Short task: Set down the material once more, exactly as it appears.

Supplied information:
** start **
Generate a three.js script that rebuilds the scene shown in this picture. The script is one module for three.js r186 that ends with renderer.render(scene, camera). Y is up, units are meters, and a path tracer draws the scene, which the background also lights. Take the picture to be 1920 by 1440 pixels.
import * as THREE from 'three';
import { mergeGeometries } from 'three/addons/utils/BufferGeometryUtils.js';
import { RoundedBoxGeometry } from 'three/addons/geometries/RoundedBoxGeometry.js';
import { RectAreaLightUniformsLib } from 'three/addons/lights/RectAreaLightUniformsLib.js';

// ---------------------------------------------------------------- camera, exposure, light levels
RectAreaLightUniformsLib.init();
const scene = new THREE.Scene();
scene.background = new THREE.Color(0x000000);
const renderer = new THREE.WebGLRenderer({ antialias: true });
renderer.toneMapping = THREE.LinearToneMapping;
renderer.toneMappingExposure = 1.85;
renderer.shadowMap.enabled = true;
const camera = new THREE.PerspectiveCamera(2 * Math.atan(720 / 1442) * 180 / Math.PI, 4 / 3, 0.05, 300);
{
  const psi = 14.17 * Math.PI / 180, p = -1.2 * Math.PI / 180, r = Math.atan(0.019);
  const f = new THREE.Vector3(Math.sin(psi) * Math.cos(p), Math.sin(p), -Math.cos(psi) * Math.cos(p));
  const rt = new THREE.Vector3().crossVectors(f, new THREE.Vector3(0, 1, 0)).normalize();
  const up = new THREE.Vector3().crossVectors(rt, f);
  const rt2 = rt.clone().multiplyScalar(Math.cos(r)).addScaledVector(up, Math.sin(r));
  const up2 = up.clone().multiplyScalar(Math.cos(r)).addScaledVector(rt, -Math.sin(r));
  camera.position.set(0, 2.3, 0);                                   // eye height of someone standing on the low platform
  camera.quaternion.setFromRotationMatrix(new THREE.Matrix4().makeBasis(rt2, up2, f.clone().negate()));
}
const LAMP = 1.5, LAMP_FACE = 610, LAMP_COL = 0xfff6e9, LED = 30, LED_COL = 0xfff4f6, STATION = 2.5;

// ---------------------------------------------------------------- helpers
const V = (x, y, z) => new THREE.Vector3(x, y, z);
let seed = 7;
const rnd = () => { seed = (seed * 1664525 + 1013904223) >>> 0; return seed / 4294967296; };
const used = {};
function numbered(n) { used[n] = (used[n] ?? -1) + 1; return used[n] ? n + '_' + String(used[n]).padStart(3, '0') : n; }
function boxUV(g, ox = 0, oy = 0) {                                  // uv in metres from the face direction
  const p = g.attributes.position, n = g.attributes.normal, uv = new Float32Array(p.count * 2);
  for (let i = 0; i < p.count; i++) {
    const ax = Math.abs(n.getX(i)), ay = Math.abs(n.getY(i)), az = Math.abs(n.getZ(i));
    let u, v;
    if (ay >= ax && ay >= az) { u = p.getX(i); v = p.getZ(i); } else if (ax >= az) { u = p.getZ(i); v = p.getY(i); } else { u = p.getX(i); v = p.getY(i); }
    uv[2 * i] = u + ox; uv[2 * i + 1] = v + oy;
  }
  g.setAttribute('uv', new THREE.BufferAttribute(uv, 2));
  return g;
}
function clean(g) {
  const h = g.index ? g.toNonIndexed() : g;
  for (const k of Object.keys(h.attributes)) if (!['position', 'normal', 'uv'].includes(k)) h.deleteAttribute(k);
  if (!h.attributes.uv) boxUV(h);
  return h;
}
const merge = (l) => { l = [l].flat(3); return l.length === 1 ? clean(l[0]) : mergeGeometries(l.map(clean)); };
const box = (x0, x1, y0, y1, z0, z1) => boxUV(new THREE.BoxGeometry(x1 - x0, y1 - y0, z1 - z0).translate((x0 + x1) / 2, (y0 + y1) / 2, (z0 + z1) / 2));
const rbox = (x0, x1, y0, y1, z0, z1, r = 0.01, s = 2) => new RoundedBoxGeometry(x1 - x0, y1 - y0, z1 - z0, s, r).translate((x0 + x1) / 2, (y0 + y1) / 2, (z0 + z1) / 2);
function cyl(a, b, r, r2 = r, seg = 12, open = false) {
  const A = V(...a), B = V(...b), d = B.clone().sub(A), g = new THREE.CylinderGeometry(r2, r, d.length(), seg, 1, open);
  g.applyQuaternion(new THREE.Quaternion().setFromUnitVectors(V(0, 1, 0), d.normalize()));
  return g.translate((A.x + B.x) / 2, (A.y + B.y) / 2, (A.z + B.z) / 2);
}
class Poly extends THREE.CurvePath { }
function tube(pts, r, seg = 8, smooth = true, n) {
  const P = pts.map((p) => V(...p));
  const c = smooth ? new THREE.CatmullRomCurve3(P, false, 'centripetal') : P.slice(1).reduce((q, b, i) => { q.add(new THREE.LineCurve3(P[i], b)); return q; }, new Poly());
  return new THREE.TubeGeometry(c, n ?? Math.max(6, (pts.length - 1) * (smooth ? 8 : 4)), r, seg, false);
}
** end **
Correct result:
Generate a three.js script that rebuilds the scene shown in this picture. The script is one module for three.js r186 that ends with renderer.render(scene, camera). Y is up, units are meters, and a path tracer draws the scene, which the background also lights. Take the picture to be 1920 by 1440 pixels.
import * as THREE from 'three';
import { mergeGeometries } from 'three/addons/utils/BufferGeometryUtils.js';
import { RoundedBoxGeometry } from 'three/addons/geometries/RoundedBoxGeometry.js';
import { RectAreaLightUniformsLib } from 'three/addons/lights/RectAreaLightUniformsLib.js';

// ---------------------------------------------------------------- camera, exposure, light levels
RectAreaLightUniformsLib.init();
const scene = new THREE.Scene();
scene.background = new THREE.Color(0x000000);
const renderer = new THREE.WebGLRenderer({ antialias: true });
renderer.toneMapping = THREE.LinearToneMapping;
renderer.toneMappingExposure = 1.85;
renderer.shadowMap.enabled = true;
const camera = new THREE.PerspectiveCamera(2 * Math.atan(720 / 1442) * 180 / Math.PI, 4 / 3, 0.05, 300);
{
  const psi = 14.17 * Math.PI / 180, p = -1.2 * Math.PI / 180, r = Math.atan(0.019);
  const f = new THREE.Vector3(Math.sin(psi) * Math.cos(p), Math.sin(p), -Math.cos(psi) * Math.cos(p));
  const rt = new THREE.Vector3().crossVectors(f, new THREE.Vector3(0, 1, 0)).normalize();
  const up = new THREE.Vector3().crossVectors(rt, f);
  const rt2 = rt.clone().multiplyScalar(Math.cos(r)).addScaledVector(up, Math.sin(r));
  const up2 = up.clone().multiplyScalar(Math.cos(r)).addScaledVector(rt, -Math.sin(r));
  camera.position.set(0, 2.3, 0);                                   // eye height of someone standing on the low platform
  camera.quaternion.setFromRotationMatrix(new THREE.Matrix4().makeBasis(rt2, up2, f.clone().negate()));
}
const LAMP = 1.5, LAMP_FACE = 610, LAMP_COL = 0xfff6e9, LED = 30, LED_COL = 0xfff4f6, STATION = 2.5;

// ---------------------------------------------------------------- helpers
const V = (x, y, z) => new THREE.Vector3(x, y, z);
let seed = 7;
const rnd = () => { seed = (seed * 1664525 + 1013904223) >>> 0; return seed / 4294967296; };
const used = {};
function numbered(n) { used[n] = (used[n] ?? -1) + 1; return used[n] ? n + '_' + String(used[n]).padStart(3, '0') : n; }
function boxUV(g, ox = 0, oy = 0) {                                  // uv in metres from the face direction
  const p = g.attributes.position, n = g.attributes.normal, uv = new Float32Array(p.count * 2);
  for (let i = 0; i < p.count; i++) {
    const ax = Math.abs(n.getX(i)), ay = Math.abs(n.getY(i)), az = Math.abs(n.getZ(i));
    let u, v;
    if (ay >= ax && ay >= az) { u = p.getX(i); v = p.getZ(i); } else if (ax >= az) { u = p.getZ(i); v = p.getY(i); } else { u = p.getX(i); v = p.getY(i); }
    uv[2 * i] = u + ox; uv[2 * i + 1] = v + oy;
  }
  g.setAttribute('uv', new THREE.BufferAttribute(uv, 2));
  return g;
}
function clean(g) {
  const h = g.index ? g.toNonIndexed() : g;
  for (const k of Object.keys(h.attributes)) if (!['position', 'normal', 'uv'].includes(k)) h.deleteAttribute(k);
  if (!h.attributes.uv) boxUV(h);
  return h;
}
const merge = (l) => { l = [l].flat(3); return l.length === 1 ? clean(l[0]) : mergeGeometries(l.map(clean)); };
const box = (x0, x1, y0, y1, z0, z1) => boxUV(new THREE.BoxGeometry(x1 - x0, y1 - y0, z1 - z0).translate((x0 + x1) / 2, (y0 + y1) / 2, (z0 + z1) / 2));
const rbox = (x0, x1, y0, y1, z0, z1, r = 0.01, s = 2) => new RoundedBoxGeometry(x1 - x0, y1 - y0, z1 - z0, s, r).translate((x0 + x1) / 2, (y0 + y1) / 2, (z0 + z1) / 2);
function cyl(a, b, r, r2 = r, seg = 12, open = false) {
  const A = V(...a), B = V(...b), d = B.clone().sub(A), g = new THREE.CylinderGeometry(r2, r, d.length(), seg, 1, open);
  g.applyQuaternion(new THREE.Quaternion().setFromUnitVectors(V(0, 1, 0), d.normalize()));
  return g.translate((A.x + B.x) / 2, (A.y + B.y) / 2, (A.z + B.z) / 2);
}
class Poly extends THREE.CurvePath { }
function tube(pts, r, seg = 8, smooth = true, n) {
  const P = pts.map((p) => V(...p));
  const c = smooth ? new THREE.CatmullRomCurve3(P, false, 'centripetal') : P.slice(1).reduce((q, b, i) => { q.add(new THREE.LineCurve3(P[i], b)); return q; }, new Poly());
  return new THREE.TubeGeometry(c, n ?? Math.max(6, (pts.length - 1) * (smooth ? 8 : 4)), r, seg, false);
}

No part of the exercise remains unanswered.